History says that blacks should vote

October 25, 2000|By Jose Felipe Anderson

AS THE ELECTION season heats up, the question arises about how many black voters will turn out at the polls. The troubling reality is that as recently as the 1996 presidential election, black voter turnout was less than 50 percent.

In my view, any excuse offered by a black citizen not to vote is unpersuasive, considering the painful history of being denied fair access to the ballot box for decades after Congress ratified the 15th Amendment to the Constitution in 1870 expressly guaranteeing the right to vote to blacks.

Blacks voted in the South for a time during Reconstruction. But the right to vote virtually disappeared when federal control of the Southern states diminished during the years of political compromise in the late 1800s. Even as late as 1867, states like Maryland, through its constitution, tried to confer the right to vote only to "white male citizens" who met certain property and residency requirements.

Even after the right to vote was legally mandated, its exercise was frustrated by a series of sinister devices intended to stamp out the political power of black citizens, even in southern counties where they represented a majority of the population.

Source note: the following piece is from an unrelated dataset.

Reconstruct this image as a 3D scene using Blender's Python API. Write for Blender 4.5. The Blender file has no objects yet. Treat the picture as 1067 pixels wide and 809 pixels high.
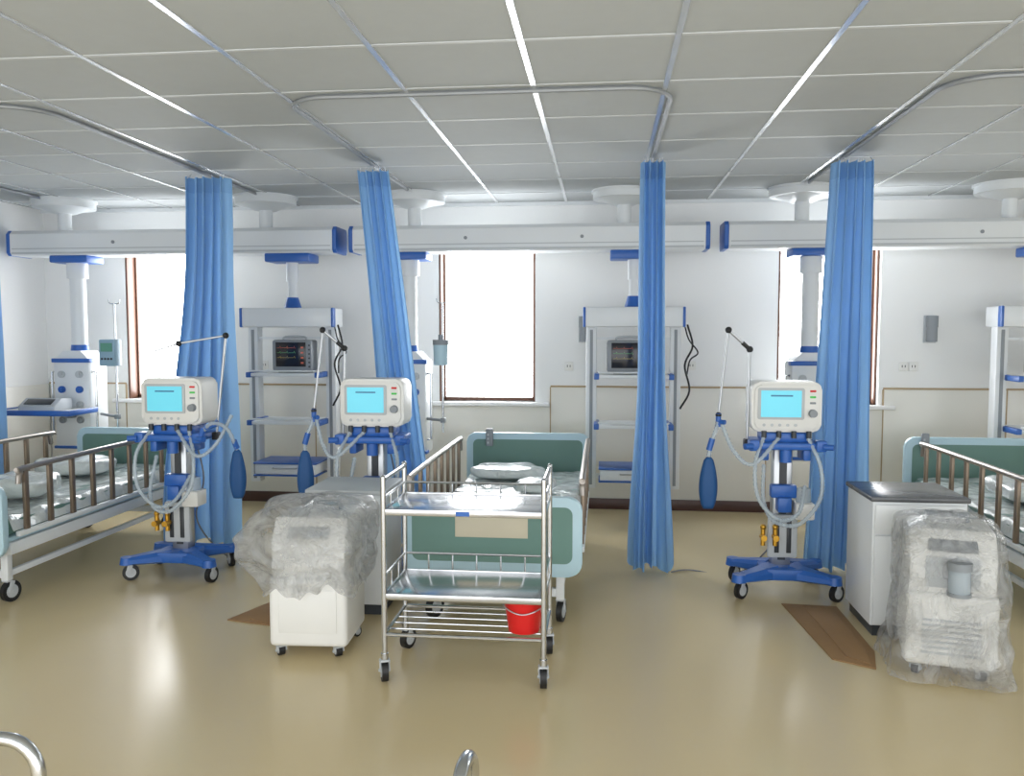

Among them was the literacy test, which in the hands of Southern court clerks was systematically used to discriminate against even the most well-educated blacks while permitting illiterate whites to vote.

Often those tests would require blacks to interpret obscure provisions of the Constitution while white voters who could not sign their name were found qualified without question.

The "grandfather clause" was used by many states to exempt all persons from taking the literacy test whose grandfathers had voted. Obviously, few Southern blacks had grandfathers in the early 1900s who could vote since most were slaves or free blacks. They could not be recognized as citizens.

Even the "Great Emancipator," President Abraham Lincoln, did not believe that all freed blacks should have the right to vote. At an 1864 constitutional convention, he said he would limit the privilege only to those who were "the very intelligent and especially those who fought gallantly in our ranks" during the Civil War.

In Texas, the home of Republican presidential candidate George W. Bush, the use of the "white primary" in the first half of the 20th century kept blacks from voting in state primary elections for decades. Texas was one of the last states to retain the poll tax, which prevented both poor whites and blacks from voting until it was struck down by a federal constitutional amendment in 1964.

Racial discrimination kept blacks from voting from about 1877 to 1960 in Fayette and Harwood counties in Democratic presidential candidate Al Gore's Tennessee. Those counties had populations that were more than 60 percent African-American.

In 1960, the U.S. Supreme Court, in the case of Gomillion vs. Lightfoot, permitted black citizens to sue the city of Tuskeegee, Ala., because officials had altered the shape of the city from a square to a 28-sided figure that, according to the court's opinion, had the effect of "removing all save four or five of the town's 400 Negro voters without displacing a single white voter."

The court wrote that the actions of the town officials suggested the "irresistible" conclusion that "the legislation is solely concerned with segregating white and colored voters by fencing Negro citizens out of town."

Such legal antics, along with violence by bigots, resistance by Southern politicians and the injury and death of both black and white civil rights workers attempting to secure a meaningful right to vote lead to the passage of the Voting Rights Act of 1965.

Thirty-five years later we witnessed some remarkable changes, such as the recent election of James Perkins Jr. as the first black mayor of Selma, Ala. -- the center of so much civil rights strife. Such an event offers encouragement that times are changing.

But if black citizens voluntarily abandon their right to vote, what was the point of the struggle to secure it? Considering the historical record, failure of an eligible black citizen to cast a ballot at any opportunity seems a great insult to the high cost paid for the precious privilege.

Jose Felipe Anderson is a law professor at the University of Baltimore School of Law.